Бабушка очень заинтересовалась. Но вопросы она задавала по-особому — с расчетом на прослушивание, не называя фамилий, аккуратно так. Виден был огромнейший опыт. Она спрашивала:
— А какова судьба этой семьи? То есть основной пары?
— Сидит в Форосе. Их изолировали.
— Но они живы?
— Вроде живы.
Бабушка подумала и сказала:
— Тогда это не переворот.
Я эти слова запомнил на всю жизнь. Мудрая женщина.
Очень мне понравился и другой ее комментарий. Я заехал к семейству Громыко уже после окончания путча.
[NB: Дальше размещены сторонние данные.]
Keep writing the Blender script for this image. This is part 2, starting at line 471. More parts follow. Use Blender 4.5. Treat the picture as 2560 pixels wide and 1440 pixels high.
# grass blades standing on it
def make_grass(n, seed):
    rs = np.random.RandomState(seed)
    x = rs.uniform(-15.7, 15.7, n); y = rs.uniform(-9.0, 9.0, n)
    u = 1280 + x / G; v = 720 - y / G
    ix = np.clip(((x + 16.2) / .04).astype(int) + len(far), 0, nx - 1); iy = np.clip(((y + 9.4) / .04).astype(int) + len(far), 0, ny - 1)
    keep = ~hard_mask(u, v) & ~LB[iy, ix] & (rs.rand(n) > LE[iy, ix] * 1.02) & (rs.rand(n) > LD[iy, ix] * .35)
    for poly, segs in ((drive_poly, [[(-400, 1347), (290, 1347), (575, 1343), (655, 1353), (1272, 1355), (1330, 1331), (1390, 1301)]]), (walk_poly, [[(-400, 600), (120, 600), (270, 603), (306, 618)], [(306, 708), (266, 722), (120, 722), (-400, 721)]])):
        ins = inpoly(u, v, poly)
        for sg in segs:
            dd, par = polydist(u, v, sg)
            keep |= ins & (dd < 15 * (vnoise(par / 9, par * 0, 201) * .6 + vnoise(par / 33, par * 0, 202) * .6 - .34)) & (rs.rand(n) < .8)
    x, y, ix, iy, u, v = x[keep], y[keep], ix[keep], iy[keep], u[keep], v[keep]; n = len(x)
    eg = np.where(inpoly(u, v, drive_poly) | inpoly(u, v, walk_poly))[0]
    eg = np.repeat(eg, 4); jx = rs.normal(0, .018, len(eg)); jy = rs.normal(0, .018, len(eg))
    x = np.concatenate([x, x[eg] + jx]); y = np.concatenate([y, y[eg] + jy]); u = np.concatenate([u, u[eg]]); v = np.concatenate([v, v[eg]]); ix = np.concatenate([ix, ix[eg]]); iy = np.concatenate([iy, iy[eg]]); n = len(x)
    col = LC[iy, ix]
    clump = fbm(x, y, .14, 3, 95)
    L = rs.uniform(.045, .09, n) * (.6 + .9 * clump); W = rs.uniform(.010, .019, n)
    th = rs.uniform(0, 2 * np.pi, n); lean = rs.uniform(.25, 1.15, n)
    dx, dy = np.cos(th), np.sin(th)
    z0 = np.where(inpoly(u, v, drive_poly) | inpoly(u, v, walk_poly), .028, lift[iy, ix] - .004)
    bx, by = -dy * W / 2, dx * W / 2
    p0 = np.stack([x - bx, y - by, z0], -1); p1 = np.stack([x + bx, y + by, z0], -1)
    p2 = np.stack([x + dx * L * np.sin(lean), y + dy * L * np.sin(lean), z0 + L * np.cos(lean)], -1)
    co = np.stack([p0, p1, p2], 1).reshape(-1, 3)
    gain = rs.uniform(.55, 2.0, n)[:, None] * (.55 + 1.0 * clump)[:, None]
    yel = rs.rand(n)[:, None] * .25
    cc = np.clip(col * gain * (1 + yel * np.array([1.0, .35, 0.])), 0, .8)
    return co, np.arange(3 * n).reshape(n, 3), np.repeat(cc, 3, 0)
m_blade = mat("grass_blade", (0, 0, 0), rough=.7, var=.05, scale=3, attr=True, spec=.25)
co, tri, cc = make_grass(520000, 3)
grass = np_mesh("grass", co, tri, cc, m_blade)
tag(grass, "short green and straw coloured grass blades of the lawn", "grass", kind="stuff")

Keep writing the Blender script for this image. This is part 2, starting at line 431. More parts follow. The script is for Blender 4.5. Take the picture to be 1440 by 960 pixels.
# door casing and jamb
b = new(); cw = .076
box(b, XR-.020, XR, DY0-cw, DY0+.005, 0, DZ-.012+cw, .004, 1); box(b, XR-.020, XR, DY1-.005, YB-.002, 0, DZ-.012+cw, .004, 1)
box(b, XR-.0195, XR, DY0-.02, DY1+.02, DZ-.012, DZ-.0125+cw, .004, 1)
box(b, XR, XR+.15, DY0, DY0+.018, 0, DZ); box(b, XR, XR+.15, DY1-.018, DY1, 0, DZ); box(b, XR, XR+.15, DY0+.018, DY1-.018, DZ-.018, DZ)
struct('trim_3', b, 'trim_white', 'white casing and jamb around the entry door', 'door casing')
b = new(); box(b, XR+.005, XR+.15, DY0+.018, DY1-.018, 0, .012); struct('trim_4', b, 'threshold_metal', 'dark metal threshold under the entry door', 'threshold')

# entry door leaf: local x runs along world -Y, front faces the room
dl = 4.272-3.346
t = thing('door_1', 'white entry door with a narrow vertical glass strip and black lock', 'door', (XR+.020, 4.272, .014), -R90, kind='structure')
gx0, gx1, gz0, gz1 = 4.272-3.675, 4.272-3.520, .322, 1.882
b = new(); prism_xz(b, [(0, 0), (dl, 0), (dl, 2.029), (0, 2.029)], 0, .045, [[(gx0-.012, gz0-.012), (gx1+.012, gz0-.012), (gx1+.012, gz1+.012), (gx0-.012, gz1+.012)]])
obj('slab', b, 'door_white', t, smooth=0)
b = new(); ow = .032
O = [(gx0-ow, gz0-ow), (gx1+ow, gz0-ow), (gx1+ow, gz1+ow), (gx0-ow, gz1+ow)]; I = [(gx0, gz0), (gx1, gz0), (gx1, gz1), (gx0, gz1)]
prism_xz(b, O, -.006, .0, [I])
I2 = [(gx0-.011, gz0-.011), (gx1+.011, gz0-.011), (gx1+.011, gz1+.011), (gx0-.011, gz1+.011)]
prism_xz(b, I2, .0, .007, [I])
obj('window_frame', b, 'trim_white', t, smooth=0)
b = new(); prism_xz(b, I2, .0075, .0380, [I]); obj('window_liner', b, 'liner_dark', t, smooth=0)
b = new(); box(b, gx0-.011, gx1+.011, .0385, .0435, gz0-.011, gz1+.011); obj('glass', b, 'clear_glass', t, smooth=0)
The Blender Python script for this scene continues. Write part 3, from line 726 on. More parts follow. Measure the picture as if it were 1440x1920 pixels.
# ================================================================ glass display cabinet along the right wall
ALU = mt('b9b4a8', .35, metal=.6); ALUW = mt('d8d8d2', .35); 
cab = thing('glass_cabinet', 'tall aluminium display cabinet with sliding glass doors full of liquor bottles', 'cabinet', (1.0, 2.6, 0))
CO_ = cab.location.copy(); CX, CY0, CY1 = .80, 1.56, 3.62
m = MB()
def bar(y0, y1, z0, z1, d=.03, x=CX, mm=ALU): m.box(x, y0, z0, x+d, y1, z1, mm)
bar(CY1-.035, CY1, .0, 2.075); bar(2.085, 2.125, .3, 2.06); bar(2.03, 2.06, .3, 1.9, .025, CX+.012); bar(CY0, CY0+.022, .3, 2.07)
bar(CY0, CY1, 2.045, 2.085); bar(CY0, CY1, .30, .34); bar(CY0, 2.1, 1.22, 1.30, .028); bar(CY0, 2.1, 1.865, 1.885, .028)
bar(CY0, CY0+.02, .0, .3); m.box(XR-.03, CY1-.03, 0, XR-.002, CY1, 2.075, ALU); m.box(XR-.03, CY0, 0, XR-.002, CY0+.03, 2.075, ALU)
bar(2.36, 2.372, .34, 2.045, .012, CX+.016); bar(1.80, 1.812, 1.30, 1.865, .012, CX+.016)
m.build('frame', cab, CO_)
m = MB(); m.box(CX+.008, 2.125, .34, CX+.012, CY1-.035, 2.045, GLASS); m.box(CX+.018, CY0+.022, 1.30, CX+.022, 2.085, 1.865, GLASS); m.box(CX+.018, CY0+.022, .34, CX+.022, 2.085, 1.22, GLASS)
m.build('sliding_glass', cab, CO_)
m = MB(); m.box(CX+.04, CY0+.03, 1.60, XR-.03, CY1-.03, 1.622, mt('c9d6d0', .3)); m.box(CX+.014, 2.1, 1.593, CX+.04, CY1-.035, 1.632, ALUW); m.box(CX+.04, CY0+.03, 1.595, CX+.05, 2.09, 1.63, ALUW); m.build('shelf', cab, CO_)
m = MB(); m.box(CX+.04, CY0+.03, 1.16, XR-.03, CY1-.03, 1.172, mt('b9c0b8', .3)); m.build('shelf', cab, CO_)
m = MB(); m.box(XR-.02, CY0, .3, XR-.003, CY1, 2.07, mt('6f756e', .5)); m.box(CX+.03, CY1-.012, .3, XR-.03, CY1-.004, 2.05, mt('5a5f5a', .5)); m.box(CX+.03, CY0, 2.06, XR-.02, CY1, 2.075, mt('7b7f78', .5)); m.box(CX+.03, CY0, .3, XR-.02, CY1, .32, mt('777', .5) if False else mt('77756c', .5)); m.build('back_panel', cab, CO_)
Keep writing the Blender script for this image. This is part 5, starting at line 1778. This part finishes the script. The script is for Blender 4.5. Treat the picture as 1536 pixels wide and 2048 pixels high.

Лидия Дмитриевна и ее семейные смотрели по телевизору трогательные кадры возвращения Горбачевых в Москву. Как Раиса в одеяло кутает ребенка, и вот они с трапа сходят, и их охраняют от невидимых врагов охранники с автоматами. В общем, цирк. Но бабушка вдруг заплакала. Запричитала:
— Ой, как жалко Раису Максимовну, как жалко!
Андрей удивился:
— Бабушка, ты чего? Бабушка, да прекрати. Их жалко? А они нас много жалели? Жалко прямо!
Его отношение к Горбачеву было понятным. И он никак не мог понять, что имеет в виду Лидия Дмитриевна.
— Нет, Андрюша, мне Раису все-таки жалко. Всю
жизнь с дураком жить – – маяться. Он же дурак! Андрей
Андреевич (Громыко. – Прим.ред.) был тяжелейший человек, сложный человек, но он никогда не был дураком. А с дураком-то жить — маяться.
Это был второй афоризм от жены Громыко, который мне надолго запомнился. «С дураком жить — маяться» и «Если основная пара жива, то это не переворот».
Одно время я на Николиной Горе жил постоянно. Телевизионная работа позволяла: все-таки не было такой обязательной привязки к городу. Дача продолжала иметь статус государственной, но, как я уже говорил, она была отдана в аренду на волне пресловутой борьбы с привилегиями. Потом она все-таки вернулась государству — уже после того, как Строев стал спикером Совета Федерации. Хотя еще при Шумейко начался этот процесс ренационализации загородной собственности. Мне, кстати, предлагали ее приватизировать, но я решил почем зря не рисковать. Сегодня приватизируешь, а завтра кто-то напишет… И будут вечные разборки с этой недвижимостью. Что и демонстрирует нынче история с дачей Михаила Касьянова.